La comunicazione diretta: newsletter, whatsapp, stories, telegram e chi più ne ha più ne metta
Il tasso di interazione con i post Instagram scende, ma aumentano le visualizzazioni delle stories ma soprattutto i reply in direct. Perchè? La motivazione non cambia, una comunicazione diretta fra brand e community, soprattutto se quel brand è identificato in una persona o si comporta come una persona (vedi Netflix e i suoi commenti ai post) aumente il rispetto e l’awareness del brand, creando fiducia e fidelizzazione del cliente. La comunicazione diretta one-to-one sta cambiando anche il modo del customer care: passiamo dalle mail a whatsapp business, immediato, semplice, ma sopratutto personale.

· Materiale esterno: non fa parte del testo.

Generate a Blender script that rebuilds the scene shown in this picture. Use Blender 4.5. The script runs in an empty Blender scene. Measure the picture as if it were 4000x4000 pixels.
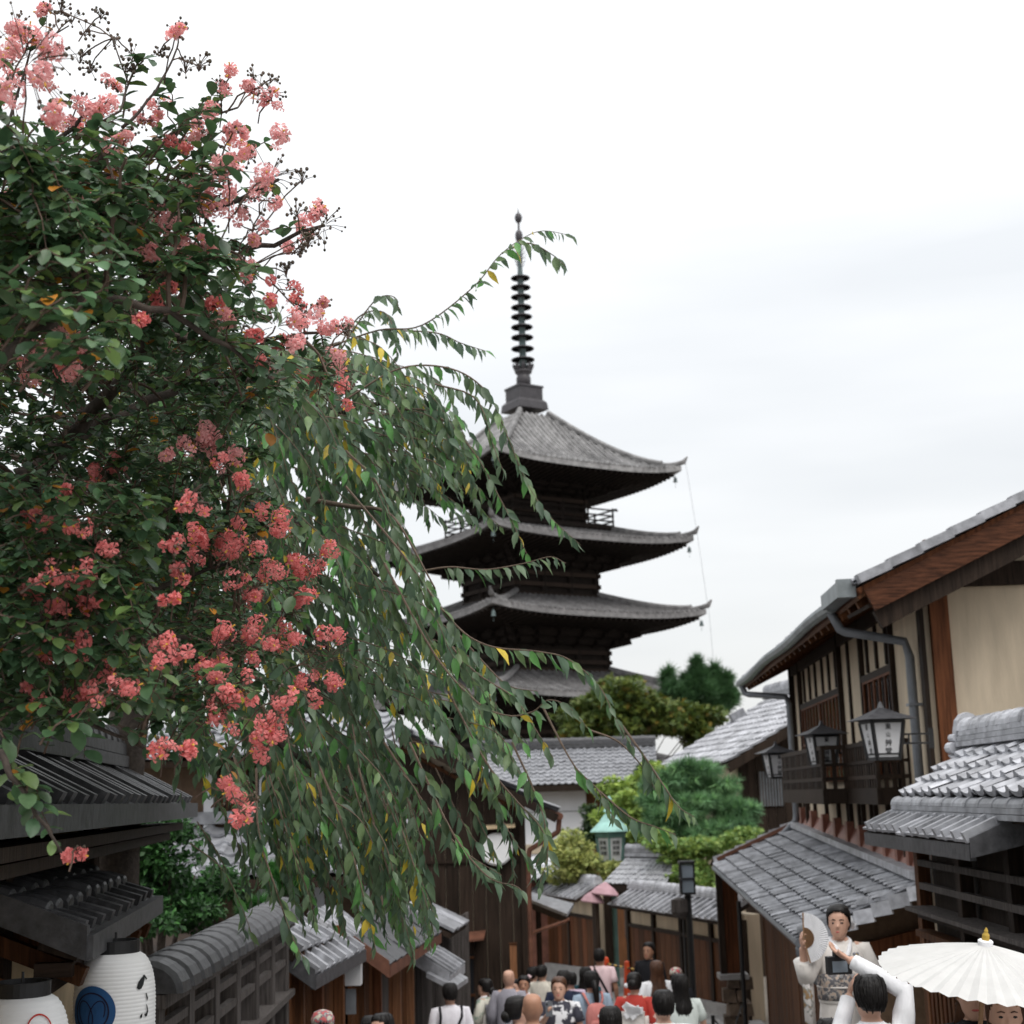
import bpy, bmesh, math, random
import numpy as np
from mathutils import Vector, Matrix, noise

random.seed(7)
RNG = np.random.default_rng(11)
SC = bpy.context.scene
COL = SC.collection
V = Vector

# ------------------------------------------------------------------ camera
FPX, PITCH, ROLL = 5700.0, math.atan(1110 / 5700.0), 0.030
_f = V((0, math.cos(PITCH), math.sin(PITCH)))
_r0 = V((1, 0, 0))
_u0 = V((0, -math.sin(PITCH), math.cos(PITCH)))
CR = math.cos(ROLL) * _r0 - math.sin(ROLL) * _u0
CU = math.cos(ROLL) * _u0 + math.sin(ROLL) * _r0
cam_data = bpy.data.cameras.new('camera')
cam = bpy.data.objects.new('camera', cam_data)
COL.objects.link(cam)
cam.matrix_world = Matrix(((CR.x, CU.x, -_f.x, 0), (CR.y, CU.y, -_f.y, 0), (CR.z, CU.z, -_f.z, 0), (0, 0, 0, 1)))
cam_data.sensor_width = 36.0
cam_data.lens = 36.0 * FPX / 4000.0
cam_data.clip_start = 0.1
cam_data.clip_end = 3000.0
cam_data.dof.use_dof = True
cam_data.dof.focus_distance = 5.2
cam_data.dof.aperture_fstop = 51.3e-3 / 0.0095
SC.camera = cam

# ------------------------------------------------------------------ sky and sun
SUN_ELEV, SUN_ROT = math.radians(58), math.radians(150)
world = bpy.data.worlds.new('World')
SC.world = world
world.use_nodes = True
nt = world.node_tree
nt.nodes.clear()
N = nt.nodes.new
out = N('ShaderNodeOutputWorld')
bg1, bg2, addn = N('ShaderNodeBackground'), N('ShaderNodeBackground'), N('ShaderNodeAddShader')
sky = N('ShaderNodeTexSky'); sky.sky_type = 'NISHITA'; sky.sun_disc = False
sky.sun_elevation = SUN_ELEV; sky.sun_rotation = SUN_ROT; sky.dust_density = 3.0
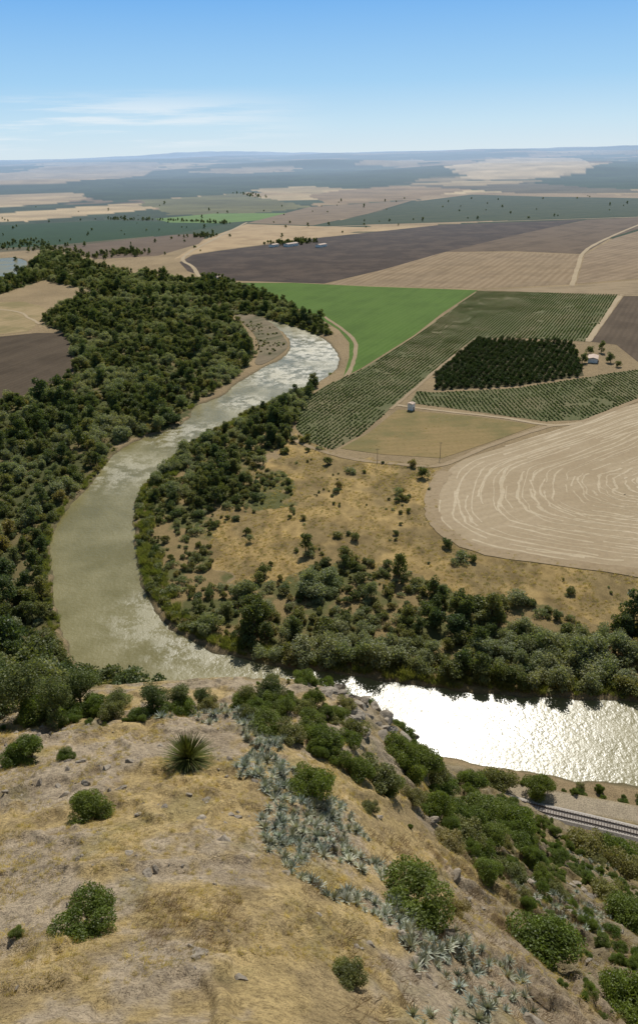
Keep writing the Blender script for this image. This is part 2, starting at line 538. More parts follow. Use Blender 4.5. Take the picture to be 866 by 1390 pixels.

Ma non si tratta solo di comunicazione a doppio senso, ma anche comunicazione a senso unico, intesa come diffusione dei contenuti: mantenere un aggiornamento costante con la propria community. Da questo punto di vista le newsletter, quelle scritte bene e con uno scopo, sono uno degli strumenti più utili nel creare un rapporto con i propri fan, quasi come un diario di bordo. Un altro strumento utile e funzionale nelle diffusione dei contenuti è Telegram, che attraverso i canali ci permette di mantenere aggiornati i nostri iscritti su argomenti specifici, breaking new o notizie di settore, promuovere prodotti e offerte o selezionare e fidelizzare una cerchia ristretta di utenti. Uno dei brand che ha saputo sfruttare i vantaggi di Telegram per la diffusione dei contenuti è La Repubblica, che ha attivato un servizio di breaking news, gratuito, per i propri utenti attraverso il suo canale Telegram, che conta più di 16.000 iscritti.